BBC Radio 7, 26 April 2009
The third installment in the trilogy filled in the gaps the other two plays had omitted: we learned more about Norman's (Robin Herford's) planned dirty weekend with Annie (Diane Bull); how Norman tries to seduce Sarah (Tessa Peake-Jones); and what happens on the final Monday when Norman's car breaks down, forcing everyone to stay another night at Annie's house. This turns out to be a ruse, so that Norman can pursue his sexual conquests of Annie and Sarah. However all three women - Sarah, Annie and his wife Ruth - have had enough of him; they return to the house leaving him alone with his fantasies in the garden.
Round and Round the Garden focuses once again on middle-class angst: the characters' reluctance to talk about sex; their reluctance to contemplate unpleasant aspects of their loves; and their fondness for banal chatter to cover up rather than express their true feelings. Reg (Simon Jones) is locked in a sterile marriage to Sarah, but rather than trying to resolve it, he devotes his energies to creating board-games that no one really wants to play. By contrast Norman tries to have his cake and eat it; not only remaining 'happily' married (in his view, at least) but also enjoying full licence to seduce other women at the same time. However Ayckbourn shows at the end of Round and Round the Garden how morally bankrupt Norman has become; to him women are nothing more than objects designed to prove that "this boy [i.e. Norman himself] can do no wrong." It's hardly surprising that everyone shuns him; this is what he deserves.

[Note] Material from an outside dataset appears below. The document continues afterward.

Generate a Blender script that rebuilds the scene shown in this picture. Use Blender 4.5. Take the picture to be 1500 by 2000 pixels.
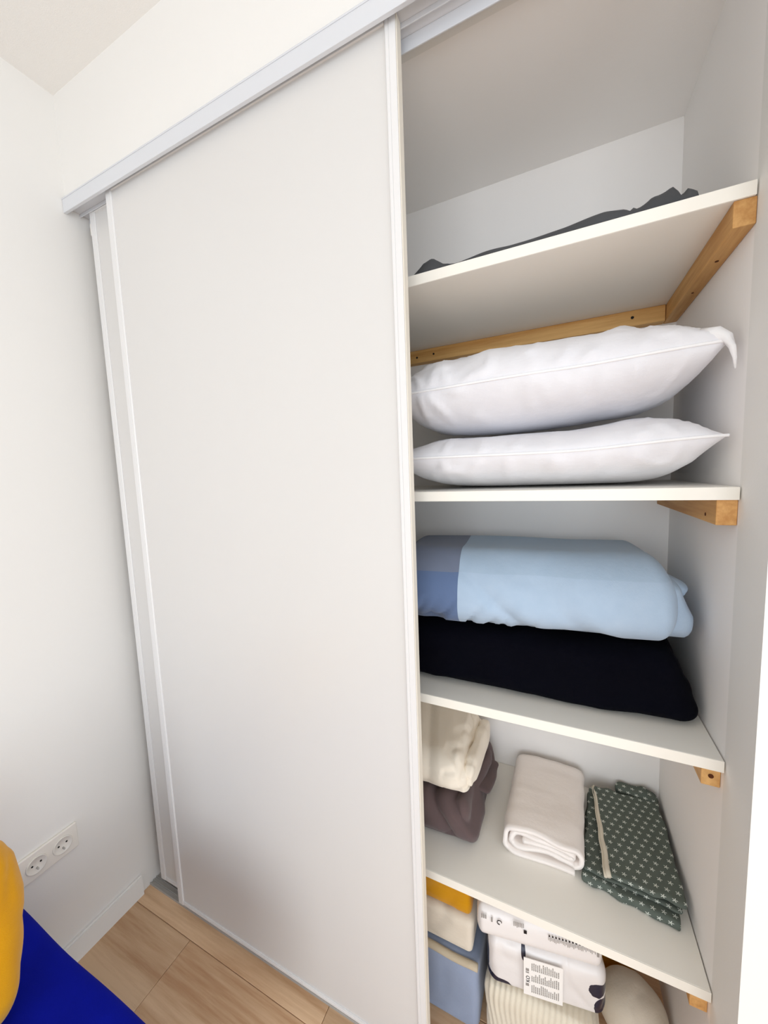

Ayckbourn also shows how the characters cannot control their respective destinies: Norman and Sarah cannot elope; Sarah's plans to organize the household in their absence go badly awry; Reg cannot replicate Norman's sexual antics due to varicose veins. They can only try to make the best of their circumstances - even if that means sacrificing their hopes and dreams. This is particularly true of Annie, whose future consists of looking after her bedridden mother while enjoying a lifelong partnership with Tom (Jon Strickland).
Listening to The Norman Conquests in its entirety, I have to say that my estimation of Ayckbourn has considerably improved. While his plays are governed by predictable gender constructions (women as housewives, men as presumed bread-winners), this is chiefly because he portrays worlds in which such constructions remain of paramount importance. Suburbia (especially in the mid-1970s, when The Norman Conquests was written) would have collapsed if women had rebelled against their partners. Whether such distinctions apply today is another matter. Nonetheless, this World Service drama revival, directed by Gordon House, reminded us of just how fragile the ego can be, especially when people are gathered together in large groups.